Data shown:

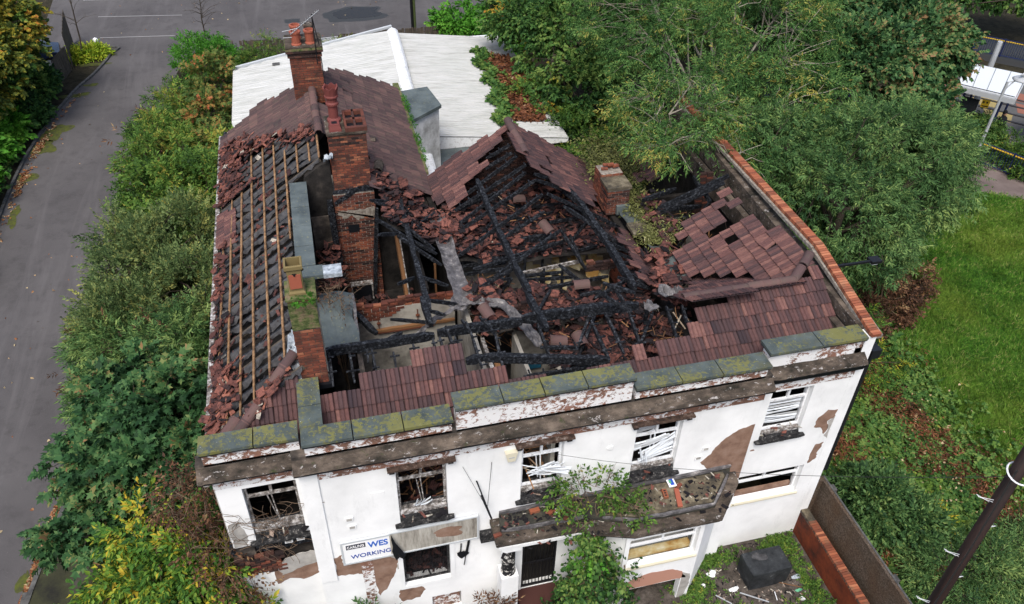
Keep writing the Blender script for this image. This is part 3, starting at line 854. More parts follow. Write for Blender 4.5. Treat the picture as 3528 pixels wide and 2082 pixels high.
# bricks on edge along the party wall coping
def brick_mesh(l, w, h):
    def f(t):
        mb = MB(); mb.box(-l/2, l/2, -w/2, w/2, 0, h, t); return mb
    return f
CB = Pieces('coping_brick', brick_mesh(.24, .066, .1), 'cbrick')
y = YE - .02; 
while y < 12.6:
    k = min(1, max(0, (y - .3) / 2.9))
    z = 7.48 + .52 * k; x = 13.72 + .09 * k
    CB.add(TR(x, y, z, random.uniform(-.02, .02) + (.17 if y < 3.2 else 0), random.uniform(-.02, .02), random.uniform(-.03, .03)), random.random())
    y += .077
CB.finish(bld, 170)
mb = MB(); mb.box(13.62, 13.95, YE, 3.2, 7.3, 7.4); mb.v = [(x, y, z + (.06 if y < 2 else .57)) for x, y, z in mb.v]; mb.build('coping_mortar', 'mortar', bld)
mb = MB(); mb.box(13.62, 13.95, 3.2, 12.6, 7.9, 7.99); mb.build('coping_mortar', 'mortar', bld)
mb = MB(); mb.box(13.62, 13.72, YE + .02, 3.4, 7.1, 7.46)
mb.build('coping_render', 'brown_render', bld)

# hood ledges over first floor windows, sills
def hood(xa, xb, z):
    mb = MB(); mb.box(xa - .18, xb + .2, -.16, -.002, z + .16, z + .21); mb.build('window_hood', 'brown_dark', bld)
    mb = MB(); mb.box(xa - .14, xa - .02, -.11, -.002, z + .05, z + .158); mb.build('hood_bracket', 'charsill', bld)
    mb = MB(); mb.box(xb + .03, xb + .15, -.11, -.002, z + .05, z + .158); mb.build('hood_bracket', 'charsill', bld)
    mb = MB(); mb.box(xa - .1, xb + .1, -.02, -.001, z + .0, z + .15); mb.build('hood_board', 'scorched', bld)
for w in (W2, W3, W4): hood(w[0], w[1], w[3])

def window(w, y, mat, parent=bld, clean=False, sub=.34, transom=.30, low_mullion=True, leaf_open=False, glaze=()):
    xa, xb, za, zb = w
    z0 = za + sub; yf = y + .12; d = .06; t = .055
    win = MB(); 
    win.box(xa + .01, xa + .01 + t, yf, yf + d, z0, zb - .01); win.box(xb - .01 - t, xb - .01, yf, yf + d, z0, zb - .01)
    win.box(xa + .01 + t, xb - .01 - t, yf, yf + d, zb - .01 - t*1.3, zb - .01); win.box(xa + .01 + t, xb - .01 - t, yf, yf + d, z0, z0 + t)
    o = win.build('window', mat, parent)
    zt = zb - (zb - z0) * transom
    mb = MB(); mb.box(xa + .01 + t, xb - .01 - t, yf - .005, yf + d - .005, zt - .03, zt + .03); mb.build('transom', mat, o)
    xm = (xa + xb) / 2
    mb = MB(); mb.box(xm - .03, xm + .03, yf - .004, yf + d - .006, zt + .03, zb - .01 - t*1.3); mb.build('mullion', mat, o)
    if low_mullion:
        mb = MB(); mb.beam((xm - .02, yf + .03, zt - .03), (xm + .03, yf + .03, z0 + t), .025, .03); mb.build('glazing_bar', mat, o)
        mb = MB(); mb.beam((xm - .12, yf + .05, zt - .03), (xm - .02, yf + .12, z0 + .1), .022, .03); mb.build('loose_bar', mat, o)
    for (a, b, c, e) in glaze:
        mb = MB(); mb.add([(a, yf + .03, c), (b, yf + .03, c), (b, yf + .03, e), (a, yf + .03, e)], [(0, 1, 2, 3)]); mb.build('pane', 'glass', o)
    if sub:
        mb = MB(); n = 10; vs = []
        for i in range(n + 1):
            x = xa + (xb - xa) * i / n
            vs += [(x, y - .02, za + random.uniform(-.01, .02)), (x, y + .1, z0 - .02 + random.uniform(-.03, .0)), (x, y + .3, z0)]
        mb.add(vs, [(i*3 + j, i*3 + j + 1, i*3 + j + 4, i*3 + j + 3) for i in range(n) for j in range(2)]); mb.build('charred_reveal', 'charsill', o)
        mb = MB(); mb.box(xa + .02, xb - .02, y + .04, y + .2, z0 - .13, z0 - .02); mb.build('bottom_rail', 'scorched', o)
        mb = MB(); mb.beam((xa - .13, y - .07, za - .03), (xb + .13, y - .07, za - .03), .14, .07, jag=.012, seg=8); mb.build('sill', 'charsill', o)
    return o
w1 = window(W1, YE, 'scorched'); w2 = window(W2, 0, 'scorched'); w3 = window(W3, 0, 'upvc'); w4 = window(W4, 0, 'upvc'); w5 = window(W5, YE, 'upvc', sub=.2, low_mullion=False)
w3p = window(GFR, YE, 'upvc_clean', sub=0, transom=.34, low_mullion=False)
mb = MB(); mb.box(GFR[0] - .06, GFR[1] + .06, YE - .06, YE + .1, GFR[2] - .05, GFR[2] - .005); mb.build('sill', 'cream', w3p)
mb = MB(); mb.box(GFR[0] + .05, GFR[1] - .05, YE + .22, YE + .3, GFR[2] - .02, GFR[2] + .16); mb.build('broken_plaster', 'brown_render', w3p)
# rubble along window sills
# blinds
def slats(win, spec, mat='slat2'):
    for (x0, z0, x1, z1, y0, y1, w) in spec:
        mb = MB(); a = Vector((x0, y0, z0)); b = Vector((x1, y1, z1)); k = 6; pts = []
        sag = random.uniform(-.05, .03)
        for i in range(k + 1):
            q = i / k; pts.append(a.lerp(b, q) + Vector((0, 0, sag * 4 * q * (1 - q))))
        tt = random.random()
        for p, q in zip(pts[:-1], pts[1:]): mb.beam(p, q, w * .8, .006, tt)
        mb.build('blind_slat', mat, win)
r = random.Random(3)
sp = []
for i in range(17):   # right bay: blind nearly whole
    z = 4.78 + i * .052; sp.append((11.44, z + r.uniform(-.004, .004), 12.44 if i > 7 else 12.44 - (.0 if i < 4 else .0), z + (.0 if i > 9 else (i - 9) * .004), YE + .2, YE + .2, .05))
sp += [(11.44, 5.10, 12.42, 5.19, YE + .17, YE + .16, .05), (11.44, 5.05, 12.4, 4.95, YE + .16, YE + .14, .05)]
sp = [s for s in sp if not (5.02 < (s[1] + s[3]) / 2 < 5.12 and s[4] > YE + .19)]
slats(w5, sp)
sp = []
for i in range(15):
    sp.append((8.08 + r.uniform(-.1, .1), 4.6 + r.uniform(-.04, .1) + i * .018, 8.88, 4.78 + i * .045, r.uniform(.02, .1), r.uniform(.06, .16), .055))
for i in range(6):
    sp.append((7.86, 5.0 + i * .05, 8.6 + r.uniform(-.1, .1), 5.35 + i * .03, .12, .05, .06))
for i in range(4):
    sp.append((8.1 + i*.04, 4.55, 7.98 + i*.05, 4.95 + r.uniform(0, .2), .0, .02, .05))
for i in range(5):
    sp.append((7.86, 5.52 + i * .06, 8.34, 5.6 + i * .06, .16, .16, .055))
slats(w4, sp)
sp = []
for i in range(20):
    a = r.uniform(-.35, .45)
    cx, cz = 5.55 + r.uniform(-.22, .25), 5.16 + r.uniform(-.1, .12); l = r.uniform(.2, .36)
    sp.append((cx - l*cos(a), cz - l*sin(a), cx + l*cos(a), cz + l*sin(a), r.uniform(-.14, .06), r.uniform(-.16, .06), .035))
for i in range(7):
    sp.append((5.45 + r.uniform(-.1, .2), 5.2, 5.9 + r.uniform(-.1, .3), 5.1 + r.uniform(-.15, .3), -.05, -.2, .05))
slats(w3, sp)
sp = [(2.62 + r.uniform(-.12, .12), 4.52, 2.75 + r.uniform(-.2, .22), 4.72 + r.uniform(0, .12), .1, .02, .05) for i in range(8)]
slats(w2, sp)

# bare patches where paint and render have fallen
def P2(name, mat, pts, y, **k): return patch_on_wall(name, pts, y, mat, bld, **k)
def rag(pts, k=4, amp=.03, seed=1):
    r = random.Random(seed); out = []
    for i in range(len(pts)):
        a = pts[i]; b = pts[(i+1) % len(pts)]
        for j in range(k):
            q = j / k; out.append((a[0] + (b[0]-a[0])*q + (r.uniform(-amp, amp) if j else 0), a[1] + (b[1]-a[1])*q + (r.uniform(-amp, amp) if j else 0)))
    return out
P2('bare_patch', 'brown_render', rag([(10.97, 5.3), (10.55, 5.2), (10.25, 4.98), (10.02, 4.68), (9.94, 4.45), (9.7, 4.2), (9.95, 3.87), (10.3, 3.86), (10.97, 3.2)], 4, .02, 2), 0, th=.004)
P2('bare_patch', 'brown_render', rag([(13.49, 5.0), (13.2, 5.05), (12.98, 4.8), (12.95, 4.45), (13.2, 4.35), (13.32, 4.1), (13.4, 4.25), (13.3, 4.6), (13.49, 4.75)], 4, .03, 4), YE)
P2('bare_patch', 'grey_render', rag([(13.49, 4.72), (13.32, 4.58), (13.42, 4.25), (13.35, 4.05), (13.49, 3.9)], 3, .02, 5), YE)
P2('bare_patch', 'brown_render', rag([(13.45, 3.75), (13.2, 3.7), (13.16, 3.2), (13.18, 2.95), (13.4, 3.15), (13.36, 3.4)], 4, .03, 6), YE)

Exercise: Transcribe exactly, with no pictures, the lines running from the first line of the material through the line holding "for w in (W2, W3, W4): hood(w[0], w[1], w[3])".

Answer to the task:
Keep writing the Blender script for this image. This is part 3, starting at line 854. More parts follow. Write for Blender 4.5. Treat the picture as 3528 pixels wide and 2082 pixels high.
# bricks on edge along the party wall coping
def brick_mesh(l, w, h):
    def f(t):
        mb = MB(); mb.box(-l/2, l/2, -w/2, w/2, 0, h, t); return mb
    return f
CB = Pieces('coping_brick', brick_mesh(.24, .066, .1), 'cbrick')
y = YE - .02; 
while y < 12.6:
    k = min(1, max(0, (y - .3) / 2.9))
    z = 7.48 + .52 * k; x = 13.72 + .09 * k
    CB.add(TR(x, y, z, random.uniform(-.02, .02) + (.17 if y < 3.2 else 0), random.uniform(-.02, .02), random.uniform(-.03, .03)), random.random())
    y += .077
CB.finish(bld, 170)
mb = MB(); mb.box(13.62, 13.95, YE, 3.2, 7.3, 7.4); mb.v = [(x, y, z + (.06 if y < 2 else .57)) for x, y, z in mb.v]; mb.build('coping_mortar', 'mortar', bld)
mb = MB(); mb.box(13.62, 13.95, 3.2, 12.6, 7.9, 7.99); mb.build('coping_mortar', 'mortar', bld)
mb = MB(); mb.box(13.62, 13.72, YE + .02, 3.4, 7.1, 7.46)
mb.build('coping_render', 'brown_render', bld)

# hood ledges over first floor windows, sills
def hood(xa, xb, z):
    mb = MB(); mb.box(xa - .18, xb + .2, -.16, -.002, z + .16, z + .21); mb.build('window_hood', 'brown_dark', bld)
    mb = MB(); mb.box(xa - .14, xa - .02, -.11, -.002, z + .05, z + .158); mb.build('hood_bracket', 'charsill', bld)
    mb = MB(); mb.box(xb + .03, xb + .15, -.11, -.002, z + .05, z + .158); mb.build('hood_bracket', 'charsill', bld)
    mb = MB(); mb.box(xa - .1, xb + .1, -.02, -.001, z + .0, z + .15); mb.build('hood_board', 'scorched', bld)
for w in (W2, W3, W4): hood(w[0], w[1], w[3])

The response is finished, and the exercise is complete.